╭──

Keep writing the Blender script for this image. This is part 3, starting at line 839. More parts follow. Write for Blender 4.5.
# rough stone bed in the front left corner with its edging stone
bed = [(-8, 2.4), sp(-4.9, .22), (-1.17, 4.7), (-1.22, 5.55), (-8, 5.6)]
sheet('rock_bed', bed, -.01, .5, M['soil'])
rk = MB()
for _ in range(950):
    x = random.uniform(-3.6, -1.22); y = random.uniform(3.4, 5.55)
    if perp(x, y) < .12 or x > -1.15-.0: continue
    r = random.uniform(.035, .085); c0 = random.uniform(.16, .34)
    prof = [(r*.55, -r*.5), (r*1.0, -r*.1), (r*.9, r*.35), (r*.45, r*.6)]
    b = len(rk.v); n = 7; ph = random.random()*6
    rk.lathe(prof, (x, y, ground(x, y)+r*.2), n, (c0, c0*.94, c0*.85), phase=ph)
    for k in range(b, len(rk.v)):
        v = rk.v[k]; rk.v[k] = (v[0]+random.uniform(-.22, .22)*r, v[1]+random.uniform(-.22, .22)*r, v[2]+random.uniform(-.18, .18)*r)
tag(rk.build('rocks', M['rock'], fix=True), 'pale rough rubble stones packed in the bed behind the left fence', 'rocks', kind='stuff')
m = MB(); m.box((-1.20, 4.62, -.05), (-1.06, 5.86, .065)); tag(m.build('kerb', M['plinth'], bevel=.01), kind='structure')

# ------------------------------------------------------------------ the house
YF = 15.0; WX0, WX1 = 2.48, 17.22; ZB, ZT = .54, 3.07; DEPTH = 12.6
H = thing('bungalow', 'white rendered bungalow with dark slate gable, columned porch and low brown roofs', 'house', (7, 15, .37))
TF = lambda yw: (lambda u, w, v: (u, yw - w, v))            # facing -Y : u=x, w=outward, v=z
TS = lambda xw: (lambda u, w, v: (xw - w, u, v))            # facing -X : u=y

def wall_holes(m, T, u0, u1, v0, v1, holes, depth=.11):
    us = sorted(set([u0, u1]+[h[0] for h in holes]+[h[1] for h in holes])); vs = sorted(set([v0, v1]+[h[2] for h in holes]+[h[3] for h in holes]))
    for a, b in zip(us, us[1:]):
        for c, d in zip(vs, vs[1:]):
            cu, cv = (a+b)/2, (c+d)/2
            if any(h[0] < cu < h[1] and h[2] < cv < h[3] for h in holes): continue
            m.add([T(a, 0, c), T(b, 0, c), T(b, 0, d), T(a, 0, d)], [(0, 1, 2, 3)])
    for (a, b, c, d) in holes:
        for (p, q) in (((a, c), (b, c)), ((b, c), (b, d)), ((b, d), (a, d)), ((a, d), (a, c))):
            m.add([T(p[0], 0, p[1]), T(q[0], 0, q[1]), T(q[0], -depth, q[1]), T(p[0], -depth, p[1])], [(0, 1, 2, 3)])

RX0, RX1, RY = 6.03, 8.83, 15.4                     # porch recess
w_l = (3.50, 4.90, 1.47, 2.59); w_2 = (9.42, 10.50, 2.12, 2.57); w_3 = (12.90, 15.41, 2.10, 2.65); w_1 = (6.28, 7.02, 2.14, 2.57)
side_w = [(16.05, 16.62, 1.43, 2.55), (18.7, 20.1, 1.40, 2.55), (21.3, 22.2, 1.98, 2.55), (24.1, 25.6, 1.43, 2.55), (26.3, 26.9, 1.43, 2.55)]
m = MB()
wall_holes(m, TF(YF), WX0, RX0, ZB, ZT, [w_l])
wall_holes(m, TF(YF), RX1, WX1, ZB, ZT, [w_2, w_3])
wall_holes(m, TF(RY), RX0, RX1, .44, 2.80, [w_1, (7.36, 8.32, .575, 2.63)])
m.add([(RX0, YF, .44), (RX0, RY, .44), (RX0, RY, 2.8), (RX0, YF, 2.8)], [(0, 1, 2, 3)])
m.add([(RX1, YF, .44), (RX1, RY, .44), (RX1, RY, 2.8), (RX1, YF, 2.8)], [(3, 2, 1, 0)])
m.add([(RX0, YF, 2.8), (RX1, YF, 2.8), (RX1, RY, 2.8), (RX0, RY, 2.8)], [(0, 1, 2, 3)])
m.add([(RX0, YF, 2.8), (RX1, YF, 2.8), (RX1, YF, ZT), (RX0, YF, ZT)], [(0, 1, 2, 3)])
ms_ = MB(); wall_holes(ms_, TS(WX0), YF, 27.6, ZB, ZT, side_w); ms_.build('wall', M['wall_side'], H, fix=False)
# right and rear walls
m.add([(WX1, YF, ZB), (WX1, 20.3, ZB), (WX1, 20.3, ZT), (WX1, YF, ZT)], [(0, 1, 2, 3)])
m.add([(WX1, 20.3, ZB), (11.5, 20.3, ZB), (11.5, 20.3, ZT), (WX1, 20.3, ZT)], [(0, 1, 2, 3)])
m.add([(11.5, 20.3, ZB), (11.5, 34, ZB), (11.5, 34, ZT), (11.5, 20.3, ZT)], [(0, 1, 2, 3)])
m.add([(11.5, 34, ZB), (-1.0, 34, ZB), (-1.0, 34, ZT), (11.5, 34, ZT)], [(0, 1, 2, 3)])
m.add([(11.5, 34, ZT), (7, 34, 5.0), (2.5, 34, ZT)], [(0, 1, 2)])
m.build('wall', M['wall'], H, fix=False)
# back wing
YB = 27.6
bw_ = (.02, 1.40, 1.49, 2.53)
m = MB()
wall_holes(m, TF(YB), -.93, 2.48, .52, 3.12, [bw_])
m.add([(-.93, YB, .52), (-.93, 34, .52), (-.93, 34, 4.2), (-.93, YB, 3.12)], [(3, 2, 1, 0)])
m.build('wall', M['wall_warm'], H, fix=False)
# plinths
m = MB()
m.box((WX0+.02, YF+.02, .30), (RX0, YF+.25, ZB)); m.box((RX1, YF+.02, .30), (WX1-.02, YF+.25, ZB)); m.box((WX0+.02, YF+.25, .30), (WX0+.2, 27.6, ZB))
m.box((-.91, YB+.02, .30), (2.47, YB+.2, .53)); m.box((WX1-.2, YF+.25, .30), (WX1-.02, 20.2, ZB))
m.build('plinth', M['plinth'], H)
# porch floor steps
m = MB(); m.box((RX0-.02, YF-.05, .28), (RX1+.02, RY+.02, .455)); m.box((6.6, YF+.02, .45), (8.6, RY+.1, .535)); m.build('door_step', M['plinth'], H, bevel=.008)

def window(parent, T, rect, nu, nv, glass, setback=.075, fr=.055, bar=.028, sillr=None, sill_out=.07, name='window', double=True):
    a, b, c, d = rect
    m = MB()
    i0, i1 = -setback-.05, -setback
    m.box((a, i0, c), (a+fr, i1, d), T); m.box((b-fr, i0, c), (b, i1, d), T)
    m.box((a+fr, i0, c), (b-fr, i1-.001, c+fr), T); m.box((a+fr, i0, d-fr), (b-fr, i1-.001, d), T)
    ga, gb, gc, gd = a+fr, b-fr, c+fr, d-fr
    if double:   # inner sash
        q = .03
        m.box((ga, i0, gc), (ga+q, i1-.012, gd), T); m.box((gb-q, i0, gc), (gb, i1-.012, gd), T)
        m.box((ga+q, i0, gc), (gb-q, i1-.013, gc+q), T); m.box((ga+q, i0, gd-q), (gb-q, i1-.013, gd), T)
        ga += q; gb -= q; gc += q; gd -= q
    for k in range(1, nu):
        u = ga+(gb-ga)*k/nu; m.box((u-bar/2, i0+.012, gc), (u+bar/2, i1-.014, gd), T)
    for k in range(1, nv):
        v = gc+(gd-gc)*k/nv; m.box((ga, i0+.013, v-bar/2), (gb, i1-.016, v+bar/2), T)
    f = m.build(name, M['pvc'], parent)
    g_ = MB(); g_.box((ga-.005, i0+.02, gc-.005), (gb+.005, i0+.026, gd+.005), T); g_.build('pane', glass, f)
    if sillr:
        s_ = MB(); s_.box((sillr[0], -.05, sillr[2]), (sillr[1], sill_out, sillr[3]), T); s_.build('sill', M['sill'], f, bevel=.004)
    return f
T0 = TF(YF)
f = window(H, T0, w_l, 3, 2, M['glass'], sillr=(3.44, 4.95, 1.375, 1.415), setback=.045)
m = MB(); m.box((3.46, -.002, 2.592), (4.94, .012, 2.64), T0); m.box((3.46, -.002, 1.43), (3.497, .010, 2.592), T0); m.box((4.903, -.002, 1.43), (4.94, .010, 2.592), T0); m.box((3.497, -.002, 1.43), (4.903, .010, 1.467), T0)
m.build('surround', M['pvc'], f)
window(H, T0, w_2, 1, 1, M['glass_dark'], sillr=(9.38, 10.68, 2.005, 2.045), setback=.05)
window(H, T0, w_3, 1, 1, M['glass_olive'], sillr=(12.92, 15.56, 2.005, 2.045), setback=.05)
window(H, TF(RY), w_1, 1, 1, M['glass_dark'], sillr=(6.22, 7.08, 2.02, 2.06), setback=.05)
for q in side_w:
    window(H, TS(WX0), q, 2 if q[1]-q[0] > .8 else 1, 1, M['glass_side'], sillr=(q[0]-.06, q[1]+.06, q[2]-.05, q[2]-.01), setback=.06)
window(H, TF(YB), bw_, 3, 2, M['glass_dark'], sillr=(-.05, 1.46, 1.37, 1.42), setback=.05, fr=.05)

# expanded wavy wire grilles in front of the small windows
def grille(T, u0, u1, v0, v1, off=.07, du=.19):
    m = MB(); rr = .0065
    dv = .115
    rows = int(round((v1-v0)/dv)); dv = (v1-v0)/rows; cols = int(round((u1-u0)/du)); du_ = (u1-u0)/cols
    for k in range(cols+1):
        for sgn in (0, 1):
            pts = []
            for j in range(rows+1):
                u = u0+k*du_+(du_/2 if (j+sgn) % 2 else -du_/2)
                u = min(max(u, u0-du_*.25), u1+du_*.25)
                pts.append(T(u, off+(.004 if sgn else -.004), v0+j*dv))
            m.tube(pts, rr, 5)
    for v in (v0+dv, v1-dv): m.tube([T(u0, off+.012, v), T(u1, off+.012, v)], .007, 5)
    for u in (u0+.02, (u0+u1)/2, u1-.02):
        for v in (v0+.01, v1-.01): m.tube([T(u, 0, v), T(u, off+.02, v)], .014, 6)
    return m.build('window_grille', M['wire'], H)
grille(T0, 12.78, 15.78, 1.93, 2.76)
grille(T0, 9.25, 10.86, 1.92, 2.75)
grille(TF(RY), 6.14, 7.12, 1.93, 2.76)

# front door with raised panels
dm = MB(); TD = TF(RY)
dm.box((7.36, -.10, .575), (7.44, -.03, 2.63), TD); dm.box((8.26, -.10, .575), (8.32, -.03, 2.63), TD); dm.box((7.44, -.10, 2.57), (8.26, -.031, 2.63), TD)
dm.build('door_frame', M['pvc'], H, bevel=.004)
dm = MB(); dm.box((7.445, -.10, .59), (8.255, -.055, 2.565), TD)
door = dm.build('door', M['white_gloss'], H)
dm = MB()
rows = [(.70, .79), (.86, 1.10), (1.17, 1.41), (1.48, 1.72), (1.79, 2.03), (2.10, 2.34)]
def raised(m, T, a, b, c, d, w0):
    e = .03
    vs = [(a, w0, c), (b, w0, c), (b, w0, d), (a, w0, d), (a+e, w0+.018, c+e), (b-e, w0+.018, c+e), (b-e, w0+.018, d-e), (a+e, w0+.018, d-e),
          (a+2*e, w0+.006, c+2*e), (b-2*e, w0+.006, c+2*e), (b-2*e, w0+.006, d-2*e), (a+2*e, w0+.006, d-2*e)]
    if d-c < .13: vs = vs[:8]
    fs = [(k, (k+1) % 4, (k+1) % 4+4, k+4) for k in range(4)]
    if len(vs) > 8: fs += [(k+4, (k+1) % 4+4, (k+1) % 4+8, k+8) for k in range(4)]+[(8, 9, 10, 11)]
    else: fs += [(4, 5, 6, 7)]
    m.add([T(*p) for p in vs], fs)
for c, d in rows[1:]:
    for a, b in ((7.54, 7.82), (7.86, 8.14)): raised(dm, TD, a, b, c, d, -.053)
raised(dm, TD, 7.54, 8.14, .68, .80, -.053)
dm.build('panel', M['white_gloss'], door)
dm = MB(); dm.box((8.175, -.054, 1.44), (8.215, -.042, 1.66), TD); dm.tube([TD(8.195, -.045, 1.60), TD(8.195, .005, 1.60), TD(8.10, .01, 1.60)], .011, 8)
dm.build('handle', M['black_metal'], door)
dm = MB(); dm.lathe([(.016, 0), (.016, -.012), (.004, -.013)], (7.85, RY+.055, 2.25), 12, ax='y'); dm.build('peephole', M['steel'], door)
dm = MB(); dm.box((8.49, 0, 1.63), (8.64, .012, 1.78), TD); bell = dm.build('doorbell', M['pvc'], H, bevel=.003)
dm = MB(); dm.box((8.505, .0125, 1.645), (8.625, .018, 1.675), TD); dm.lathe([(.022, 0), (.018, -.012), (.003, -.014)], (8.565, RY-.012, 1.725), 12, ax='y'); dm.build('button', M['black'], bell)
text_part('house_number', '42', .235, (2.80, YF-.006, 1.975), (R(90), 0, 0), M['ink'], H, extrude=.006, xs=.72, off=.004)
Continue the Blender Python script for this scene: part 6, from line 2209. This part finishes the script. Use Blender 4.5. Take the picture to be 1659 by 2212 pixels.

╰──

▶ Exercise directions: Which lines above contain "script"? Show each of them.

▶ Worked answer:
Keep writing the Blender script for this image. This is part 3, starting at line 839. More parts follow. Write for Blender 4.5.
Continue the Blender Python script for this scene: part 6, from line 2209. This part finishes the script. Use Blender 4.5. Take the picture to be 1659 by 2212 pixels.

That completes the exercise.